«Con l’accordo raggiunto sulla fornitura del servizio di diretta radiofonica delle sedute parlamentari, il Mise sarà posto – dopo decenni – nelle condizioni di bandire una gara per selezionare il miglior contraente». Il ministero dello Sviluppo economico accoglie quasi con sollievo l’intesa raggiunta, dopo una giornata di litigi, tra il Pd e il M5S sul nodo del rinnovo della concessione a Radio Radicale, l’unico rimasto – insieme alla questione dei tagli ai fondi per l’editoria – per completare la bozza della legge di bilancio.

E sì che, la gara, la chiedeva da tempo la stessa emittente radicale. Eppure nella nota diffusa ieri il ministro 5 Stelle Stefano Patuanelli tiene a sottolineare che «si tratta di un servizio rilevante per i cittadini e il Ministero assicurerà che le regole della gara possano assicurare la massima partecipazione possibile senza, come è ovvio che sia, alcun favoritismo e suscitando l’interesse di soggetti che vogliono mettersi in gioco».

La bozza della manovra prevede infatti che «fino all’espletamento della procedura di affidamento del servizio di trasmissione radiofonica delle sedute parlamentari, da completarsi entro il 30 aprile 2020, è prorogato il regime convenzionale con il Centro di produzione Spa.

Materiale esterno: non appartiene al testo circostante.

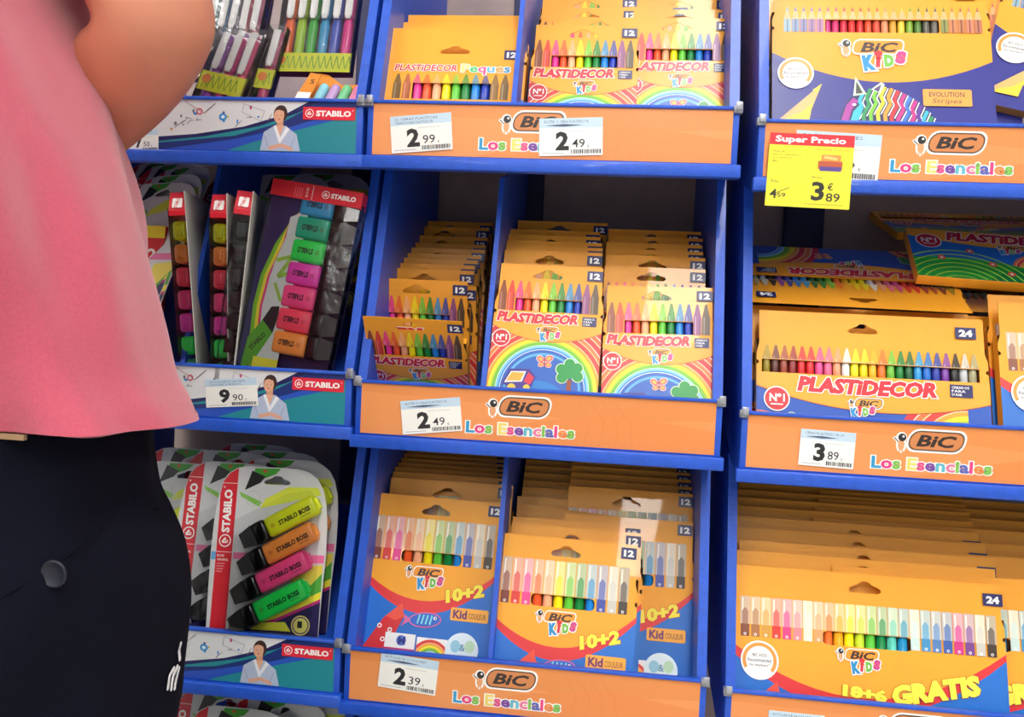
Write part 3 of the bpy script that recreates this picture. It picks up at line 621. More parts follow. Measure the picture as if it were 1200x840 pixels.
MB().box(0, .091, 0, .0006, 0, .081).build('tag_card', mat('offer_yellow', (233, 226, 58), .45), o); a.build('tag_print', o, INKM)

# ------------------------------------------------------------------ packets
K12 = crayon12(); J12 = jumbo12(); F12 = felt12(); F24 = felt24(); K24 = crayon24(); G24 = crayon24(True); P24 = pencils24()
def row(pr, name, pts, where, cat, group, lead='twelve-crayon box'):
    for i, q in enumerate(pts):
        px, py, Y = q[:3]; kw = dict(q[3]) if len(q) > 3 else {}
        if pr is F12: kw['sc'] = 1.045; Y = .022+(Y-.022)*.85+.043
        lab = kw.pop('label', None) or '%s, %s from the front in %s' % (lead, ORD[i], where)
        place(pr, name, px, py, Y, lab, cat, group, **kw)
def fill(x0, y0, Y0, x1, y1, Y1, n, **kw):
    P = []
    for i in range(n):
        t = i/max(1, n-1); P.append((x0+(x1-x0)*t+random.uniform(-1.5, 1.5), y0+(y1-y0)*t, Y0+(Y1-Y0)*t, dict(full=False, **kw)))
    return P
# centre tray, narrow left row
row(K12, 'crayon_box', [(422, 370, -.004, dict(lean=-37, roll=.5, sc=.955, label='front-most crayon box tipped forward over the left end of the centre tray')), (433, 325, .085, dict(lean=-9)), (445, 331, .105, dict(lean=-7))]
    + [(444.5, 313, .125, dict(lean=-4)), (447, 307, .142, dict(lean=-2, full=False)), (452, 301, .160, dict(lean=1, full=False)), (457, 295.5, .180, dict(lean=4, full=False)), (464, 289, .202, dict(lean=7, full=False)), (467, 283.5, .225, dict(lean=9, full=False)), (471, 275, .25, dict(lean=11, full=False)), (475, 264, .28, dict(lean=12, full=False)), (481, 258, .305, dict(lean=12, full=False))],
    'the centre tray\'s left row', 'crayons', 'crayon boxes in the left row of the centre tray')
row(K12, 'crayon_box', [(585, 308, .057, dict(roll=.8, label='bright crayon box showing a whole clover, front of the middle row in the centre tray')), (589, 292, .105, dict())] + [(591, 286.5, .122, dict(full=False)), (592, 281, .139, dict(full=False)), (592, 274, .158, dict(full=False)), (593, 268, .176, dict(full=False)), (605, 258, .215, dict(full=False))],
    'the centre tray\'s middle row', 'crayons', 'crayon boxes in the middle row of the centre tray')
row(K12, 'crayon_box', [(709, 334, .055, dict(roll=-1, label='crayon box with white glare on it, front right of the centre tray')), (706, 311, .10, dict()), (708, 298, .122, dict())] + fill(708, 291, .14, 712, 268, .20, 4),
    'the centre tray\'s right row', 'crayons', 'crayon boxes in the right row of the centre tray')
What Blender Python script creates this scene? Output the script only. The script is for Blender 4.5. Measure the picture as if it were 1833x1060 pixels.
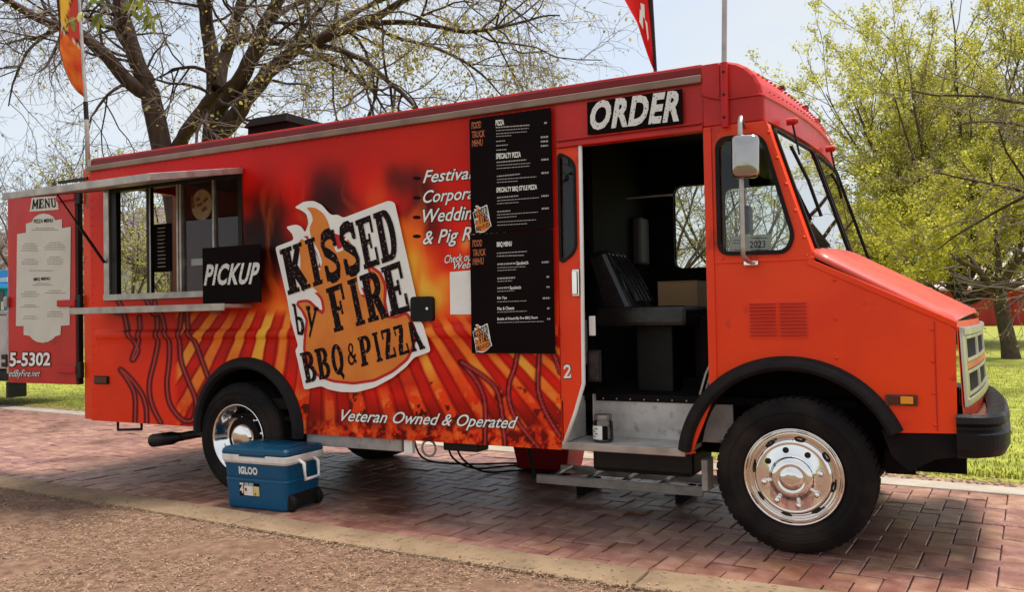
import bpy, math, random
import numpy as np
from mathutils import Vector, Matrix
from mathutils.geometry import tessellate_polygon
RAD = math.radians
rng = np.random.default_rng(7); random.seed(7)
for o in list(bpy.data.objects): bpy.data.objects.remove(o)
SC = bpy.context.scene; COL = SC.collection

# ---------------------------------------------------------------- camera
FPX = 1505.56; YAW, PIT, ROLL = RAD(27.448), RAD(1.293), RAD(-1.0646)
CAM = np.array([.785, -4.825, 1.343])
_f0 = np.array([-math.sin(YAW), math.cos(YAW), 0]); _r0 = np.array([math.cos(YAW), math.sin(YAW), 0]); _k = np.array([0, 0, 1.])
FW = _f0*math.cos(PIT)+_k*math.sin(PIT); _u0 = _k*math.cos(PIT)-_f0*math.sin(PIT)
RT = _r0*math.cos(ROLL)+_u0*math.sin(ROLL); UP = _u0*math.cos(ROLL)-_r0*math.sin(ROLL)
cd = bpy.data.cameras.new('camera'); cam = bpy.data.objects.new('camera', cd); COL.objects.link(cam)
cam.matrix_world = Matrix(((RT[0], UP[0], -FW[0], CAM[0]), (RT[1], UP[1], -FW[1], CAM[1]), (RT[2], UP[2], -FW[2], CAM[2]), (0, 0, 0, 1)))
cd.sensor_width = 36; cd.lens = FPX/1833*36; cd.clip_end = 2000; cd.clip_start = .05
SC.camera = cam

# ---------------------------------------------------------------- sky, sun, exposure
SUN_DIR = Vector((.20, .17, 1.0)).normalized()          # towards the sun: high, a little behind the truck
sun_el = math.asin(SUN_DIR.z); sun_az = math.atan2(SUN_DIR.x, SUN_DIR.y)
W = bpy.data.worlds.new('World'); SC.world = W; W.use_nodes = True
wn, wl = W.node_tree.nodes, W.node_tree.links; wn.clear()
out = wn.new('ShaderNodeOutputWorld'); bg = wn.new('ShaderNodeBackground'); sky = wn.new('ShaderNodeTexSky')
sky.sky_type = 'NISHITA'; sky.sun_disc = False; sky.sun_elevation = sun_el; sky.sun_rotation = sun_az
sky.air_density = 1.0; sky.dust_density = 1.6; sky.ozone_density = 1.0
tc = wn.new('ShaderNodeTexCoord'); mp = wn.new('ShaderNodeMapping'); mp.inputs['Scale'].default_value = (1.0, 1.0, 2.6)
nz = wn.new('ShaderNodeTexNoise'); nz.inputs['Scale'].default_value = 2.2; nz.inputs['Detail'].default_value = 7; nz.inputs['Roughness'].default_value = .55
cr = wn.new('ShaderNodeValToRGB'); cr.color_ramp.elements[0].position = .36; cr.color_ramp.elements[1].position = .66
cr.color_ramp.elements[0].color = (.60, .60, .60, 1); cr.color_ramp.elements[1].color = (.95, .95, .95, 1)
mx = wn.new('ShaderNodeMix'); mx.data_type = 'RGBA'
wl.new(tc.outputs['Generated'], mp.inputs[0]); wl.new(mp.outputs[0], nz.inputs['Vector']); wl.new(nz.outputs['Fac'], cr.inputs[0])
wl.new(cr.outputs[0], mx.inputs[0]); wl.new(sky.outputs[0], mx.inputs[6]); mx.inputs[7].default_value = (3.62, 3.72, 3.72, 1)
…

Per l’espletamento del servizio è autorizzata una spesa fino al massimo di 8 milioni di euro per l’anno 2020. Il servizio di trasmissione – viene specificato – si intende risolto di diritto salvo che a tale data la procedura non sia stata ancora conclusa».

Una soluzione alla quale non era difficile arrivare: l’aveva caldeggiata anche l’Agcom nella segnalazione urgente inviata al governo nell’aprile scorso. Ma Luigi Di Maio e Vito Crimi, ex delegato all’Editoria, volevano azzerare completamente la concessione e pure il contributo per l’editoria di cui gode, tra gli altri, l’emittente «organo della lista Marco Pannella». La loro posizione però non è stata condivisa unanimemente, nel M5S. La deputata Doriana Sarli, per esempio, si era subito smarcata quando, mercoledì, è andato in scena sul Blog delle Stelle il linciaggio mediatico di Radio Radicale.

E ieri anche Roberto Fico ha dimostrato di gradire la soluzione strappata a fatica dal Pd e da Leu: «È una buona decisione». «Apprezzo le battaglie dei radicali – è la motivazione del presidente della Camera – l’impegno su problemi importanti e temi scottanti della società, dai diritti civili al tema dell’eutanasia, della legalizzazione della cannabis. Sono temi importanti che devono essere dibattuti in modo profondo nella società».

Ma nel testo della manovra è entrato anche lo slittamento di un anno dei tagli (inseriti da Vito Crimi nella precedente legge di Bilancio) ai contributi per l’editoria di cui usufruiscono diverse testate cooperative, tra le quali il manifesto: in previsione di una riforma organica del settore, si legge nella bozza, «sono differite di 12 mesi le riduzioni applicabili alla contribuzione diretta» per le imprese editrici di quotidiani e periodici. Contemporaneamente, per sostenere il settore, come nelle intenzioni del sottosegretario alla Presidenza del Consiglio con delega all’Editoria Andrea Martella audito mercoledì in commissione alla Camera, l’esecutivo giallorosso ha previsto in manovra un rimborso dell’80% della spesa sostenuta dalle scuole per eventuali abbonamenti, anche digitali, a quotidiani e periodici. Il contributo dello Stato, a cominciare dal 2020, avrà un tetto definito dalla Presidenza del Consiglio, con un importo massimo di 20 milioni.

Uno sforzo apprezzabile, anche se non è detto che questo governo duri talmente a lungo da permettere al sottosegretario Martella di portare a termine una riforma del genere. Ma che sia necessaria e urgente lo sottolineano anche il Direttivo e la Consulta dei Cdr dell’Associazione Stampa Romana che chiedono «l’apertura immediata di un confronto tra Fnsi, editori e governo per risolvere le crisi aziendali in atto e rilanciare il settore, provato da anni di tagli che hanno gravemente penalizzato il pluralismo e la qualità dell’informazione, ridotto drasticamente l’occupazione». Le parole di Martella, scrivono in una nota, «sono un segnale positivo». Ma «è necessaria un’inversione di tendenza» «Non c’è altra strada che la tutela e la valorizzazione del lavoro giornalistico per rilanciare l’informazione, cardine della dinamica democratica».